61W Prevention of double charge to tax and allowance of certain deductions

(1) Subsection (2) applies where—

(a) a person (“the payee”) receives a payment or benefit (“the end-of-line remuneration”) from another person (“the paying intermediary”),

(b) the end-of-line remuneration can reasonably be taken to represent remuneration for services of the payee to a public authority,

(c) a payment (“the deemed payment”) has been treated by section 61N(3) as made to the payee,

(d) the underlying chain payment can reasonably be taken to be for the same services of the payee to that public authority, and

(e) the recipient of the underlying chain payment has (whether by deduction from that payment or otherwise) borne the cost of any amounts due, under PAYE regulations and contributions regulations in respect of the deemed payment, from the person treated by section 61N(3) as making the deemed payment.

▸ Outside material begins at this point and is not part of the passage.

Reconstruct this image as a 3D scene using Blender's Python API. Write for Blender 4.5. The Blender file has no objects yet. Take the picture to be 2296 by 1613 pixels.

(2) For income tax purposes, the paying intermediary and the payee may treat the amount of the end-of-line remuneration as reduced (but not below nil) by any one or more of the following—

(a) the amount (see section 61Q) of the deemed payment;

(b) the amount of any capital allowances in respect of expenditure incurred by the paying intermediary that could have been deducted from employment income under section 262 of CAA 2001 if the payee had been employed by the public authority and had incurred the expenditure;

(c) the amount of any contributions made, in the same tax year as the end-of-line payment, for the benefit of the payee by the paying intermediary to a registered pension scheme that if made by an employer for the benefit of an employee would not be chargeable to income tax as income of the employee.

(3) Subsection (2)(c) does not apply to—

(a) excess contributions paid and later repaid,

(b) contributions set under subsection (2) against another payment by the paying intermediary, or

(c) contributions deductible at Step 5 of section 54(1) in calculating the amount of the payment (if any) treated by section 50 as made in the tax year concerned by the paying intermediary to the payee.

(4) For the purposes of subsection (3)(c), the contributions to which Step 5 of section 54(1) applies in the case of the particular calculation are “deductible” at that Step so far as their amount does not exceed the result after Step 4 in that calculation.

(5) In subsection (1)(d) “the underlying chain payment” means the chain payment whose amount is used at Step 1 of section 61Q(1) as the starting point for calculating the amount of the deemed payment.

(6) Subsection (2) applies whether the end-of-line remuneration—

(a) is earnings of the payee,

(b) is a distribution of the paying intermediary, or

(c) takes some other form.

61X Interpretation

In this Chapter—

“associate” has the meaning given by section 60;

“company” means a body corporate or unincorporated association, and does not include a partnership;

“engagement to which Chapter 8 applies” has the meaning given by section 49(5).”

(11) In section 339A (travel for employment involving intermediaries), after subsection (6) insert—

“(6A) Subsection (3) does not apply in relation to an engagement if—

(a) sections 61N to 61R in Chapter 10 of Part 2 apply in relation to the engagement,

(b) one of Conditions A to C in section 61N is met in relation to the employment intermediary, and

(c) the employment intermediary is not a managed service company.

(6B)This section does not apply in relation to an engagement if—

(a) sections 61N to 61R in Chapter 10 of Part 2 do not apply in relation to the engagement because the circumstances in section 61M(l)(d) are not met,

(b) assuming those circumstances were met, one of Conditions A to C in section 61N would be met in relation to the employment intermediary, and

(c) the employment intermediary is not a managed service company.

(6C) In determining for the purposes of subsection (6A) or (6B) whether one of Conditions A to C in section 61N is or would be met in relation to the employment intermediary, read references to the intermediary as references to the employment intermediary.”

(12) The amendments made by paragraphs 2 to 9 and 11 of this Resolution have effect for the tax year 2017-18 and subsequent tax years.

(13) The amendment made by paragraph 10 of this Resolution has effect in relation to deemed direct payments treated as made on or after 6 April 2017, and does so even if relating to services provided before that date.

And it is declared that it is expedient in the public interest that this Resolution should have statutory effect under the provisions of the Provisional Collection of Taxes Act 1968.